I'm-Still-Alive
Bluelighter
So… I may be leaving my boyfriend. We’ve been together nearly a year, but it’s been a rough year. He has made me cut off friends. I can’t wear certain things. He found out I used coke like 2 weeks ago (I’ve only used 2x while in this relationship with him), and he made me sign up for IOP services and sign consent forms so he can call and find out about my urine drug screens. But I’m scared to tell him I’m leaving. I am scared to do this because he has gotten more aggressive over the last month or so. The night I used, he left bruises on me and I pulled muscles in my back and leg trying to get away from him.

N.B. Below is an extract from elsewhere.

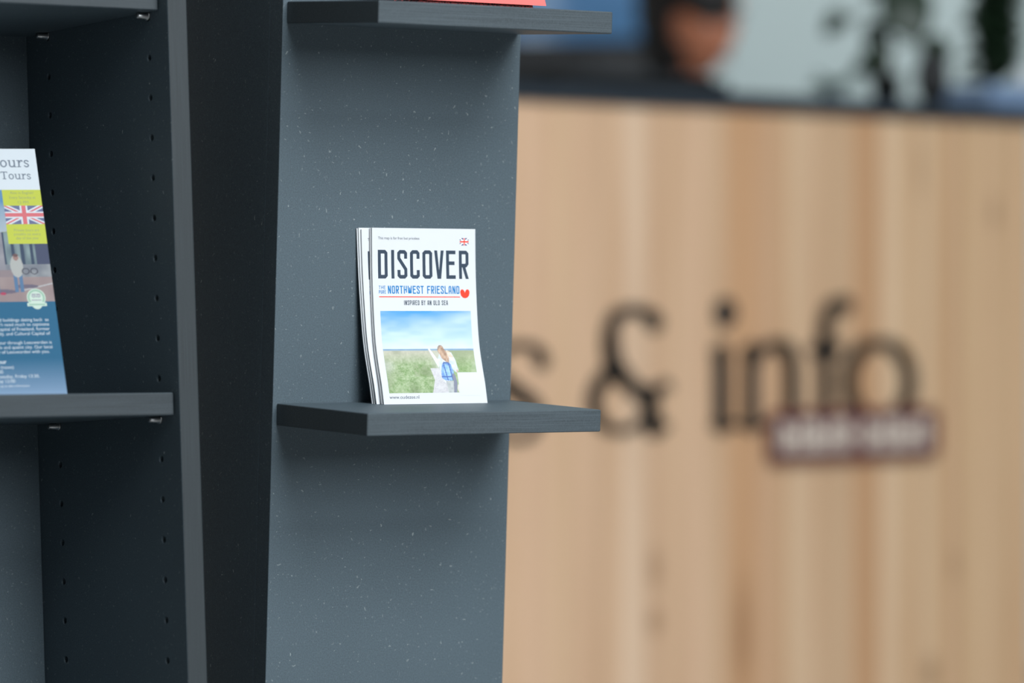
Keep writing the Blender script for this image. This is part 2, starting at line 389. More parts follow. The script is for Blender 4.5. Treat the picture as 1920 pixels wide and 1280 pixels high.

I don’t know what to do. I’m so scared. My anxiety is through the roof and I just am scared to even tell him. He’s supported me through a lot, so I know he’ll throw that in my face. He’s been telling me if we break up he’ll kill himself. I don’t want that. I’m so fucking scared right now. He can’t do that. What if he does? Then it’s all my fault. I don’t have the money to leave right now anyways. He’s taking my paychecks to pay off his credit cards. He used his credit cards to support us while I was unemployed. I just have to ride it out. I don’t know what to do. This is just a vent. And I really just want to use but I can’t because now I’m in that IOP program that he can call at anytime. So… no point in risking that.